Japan diverts Manila flights over rocket launch


TOKYO: Japan’s two biggest airlines on Friday said they are changing routes for some flights as North Korea plans to launch what it says will be a satellite-bearing rocket later this month.

All Nippon Airways and Japan Airlines said that between February 8 and 25— the launch window announced by Pyongyang —they will divert planes that fly over waters off the Philippines where missile parts and debris are expected to fall after the launch.

The change will affect three ANA flights—from Tokyo’s Haneda Airport to Manila, from Manila to Tokyo’s Narita International Airport, and from Jakarta in Indonesia to Narita, the airline said.

Two JAL flights, meanwhile, from Jakarta to Narita and from Narita to Manila, will also be diverted, Japan Airlines said.

All the flights are expected to suffer delays of between five and 10 minutes, the carriers said.

Sanctions imposed by the United Nations prohibit North Korea from any use of ballistic missile technology, and such a launch would amount to another major violation of UN Security Council resolutions after its fourth nuclear test last month.

The North insists its space program is purely scientific in nature, but the United States and allies including South Korea say its rocket launches are aimed at developing an inter-continental ballistic missile capable of striking the US mainland.
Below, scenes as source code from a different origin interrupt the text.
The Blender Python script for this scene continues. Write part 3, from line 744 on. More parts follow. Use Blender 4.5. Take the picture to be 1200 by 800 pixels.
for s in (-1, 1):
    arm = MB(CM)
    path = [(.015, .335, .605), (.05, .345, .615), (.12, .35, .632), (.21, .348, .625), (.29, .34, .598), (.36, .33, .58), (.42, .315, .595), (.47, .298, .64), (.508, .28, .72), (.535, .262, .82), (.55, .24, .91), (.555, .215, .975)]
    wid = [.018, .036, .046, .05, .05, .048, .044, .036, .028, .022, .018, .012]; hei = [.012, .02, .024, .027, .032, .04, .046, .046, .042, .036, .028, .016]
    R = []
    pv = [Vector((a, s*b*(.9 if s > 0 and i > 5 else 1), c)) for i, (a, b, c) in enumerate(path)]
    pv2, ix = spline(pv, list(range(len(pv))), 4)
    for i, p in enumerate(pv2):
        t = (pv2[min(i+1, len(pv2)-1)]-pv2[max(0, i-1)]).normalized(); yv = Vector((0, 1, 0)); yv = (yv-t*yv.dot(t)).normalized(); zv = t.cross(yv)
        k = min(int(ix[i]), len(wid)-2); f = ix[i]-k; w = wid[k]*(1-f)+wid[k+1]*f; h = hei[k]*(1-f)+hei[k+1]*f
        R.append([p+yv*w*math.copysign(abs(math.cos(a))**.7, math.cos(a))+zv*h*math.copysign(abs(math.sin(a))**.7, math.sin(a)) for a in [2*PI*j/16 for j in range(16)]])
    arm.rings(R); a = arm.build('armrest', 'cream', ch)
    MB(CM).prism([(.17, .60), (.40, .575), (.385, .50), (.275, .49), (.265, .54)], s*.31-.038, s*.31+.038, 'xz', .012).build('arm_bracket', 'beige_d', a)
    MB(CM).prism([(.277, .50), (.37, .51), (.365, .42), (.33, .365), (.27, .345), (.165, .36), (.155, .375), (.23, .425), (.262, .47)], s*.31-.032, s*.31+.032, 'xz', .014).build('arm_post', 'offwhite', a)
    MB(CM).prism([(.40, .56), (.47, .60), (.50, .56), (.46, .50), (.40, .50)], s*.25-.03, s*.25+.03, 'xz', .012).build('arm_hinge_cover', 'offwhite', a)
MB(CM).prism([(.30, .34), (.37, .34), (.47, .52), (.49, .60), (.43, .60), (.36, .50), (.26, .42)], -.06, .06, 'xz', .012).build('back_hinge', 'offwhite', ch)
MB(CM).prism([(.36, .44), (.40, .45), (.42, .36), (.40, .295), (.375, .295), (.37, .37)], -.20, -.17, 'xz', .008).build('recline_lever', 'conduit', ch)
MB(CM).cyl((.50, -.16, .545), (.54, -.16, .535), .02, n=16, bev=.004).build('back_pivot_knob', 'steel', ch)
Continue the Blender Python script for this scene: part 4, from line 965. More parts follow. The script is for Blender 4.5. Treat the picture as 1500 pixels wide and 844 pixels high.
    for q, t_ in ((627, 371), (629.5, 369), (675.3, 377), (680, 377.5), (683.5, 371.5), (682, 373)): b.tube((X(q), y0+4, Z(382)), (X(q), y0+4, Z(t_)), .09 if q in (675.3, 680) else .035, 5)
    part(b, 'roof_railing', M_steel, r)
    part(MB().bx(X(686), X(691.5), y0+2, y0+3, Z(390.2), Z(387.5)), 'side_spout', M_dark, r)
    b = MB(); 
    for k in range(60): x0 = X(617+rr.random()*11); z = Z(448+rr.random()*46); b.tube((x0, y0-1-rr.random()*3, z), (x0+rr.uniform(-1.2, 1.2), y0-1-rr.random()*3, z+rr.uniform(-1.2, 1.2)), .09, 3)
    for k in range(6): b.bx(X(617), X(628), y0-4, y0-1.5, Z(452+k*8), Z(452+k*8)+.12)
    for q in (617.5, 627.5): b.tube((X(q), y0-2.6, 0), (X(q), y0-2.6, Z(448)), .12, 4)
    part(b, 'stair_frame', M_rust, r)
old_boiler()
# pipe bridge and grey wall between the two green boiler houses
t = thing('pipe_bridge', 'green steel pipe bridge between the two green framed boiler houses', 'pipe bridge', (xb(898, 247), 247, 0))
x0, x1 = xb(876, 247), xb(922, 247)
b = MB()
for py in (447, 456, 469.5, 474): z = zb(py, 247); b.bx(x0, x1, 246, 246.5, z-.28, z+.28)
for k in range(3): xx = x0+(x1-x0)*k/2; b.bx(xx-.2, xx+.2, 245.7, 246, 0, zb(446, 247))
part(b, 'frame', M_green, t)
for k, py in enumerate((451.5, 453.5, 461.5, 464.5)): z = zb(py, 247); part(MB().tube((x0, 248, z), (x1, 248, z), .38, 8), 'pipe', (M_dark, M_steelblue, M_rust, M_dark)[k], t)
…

The Philippines joined an international demand for North Korea to refrain from conducting a rocket launch, calling it a “provocation” and a violation of existing United Nations resolutions.

In a statement, the Department of Foreign Affairs (DFA) said it is “deeply concerned about North Korea’s notification that it intends to conduct a rocket launch as this will violate numerous UN Security Council resolutions.”

“The Philippines strongly urges the DPRK [Democratic People’s Republic of Korea] to desist from such provocative acts that threaten the peace and stability of the region and the rest of the world,” the DFA added.

Instability in the Korean Peninsula has long worried the Philippines because of  the large presence of Filipino workers there, numbering at least 43,000.

An escalation of conflict is also seen to affect at least 200,000 Filipinos in neighboring Japan, according to the Commission on Filipinos Overseas.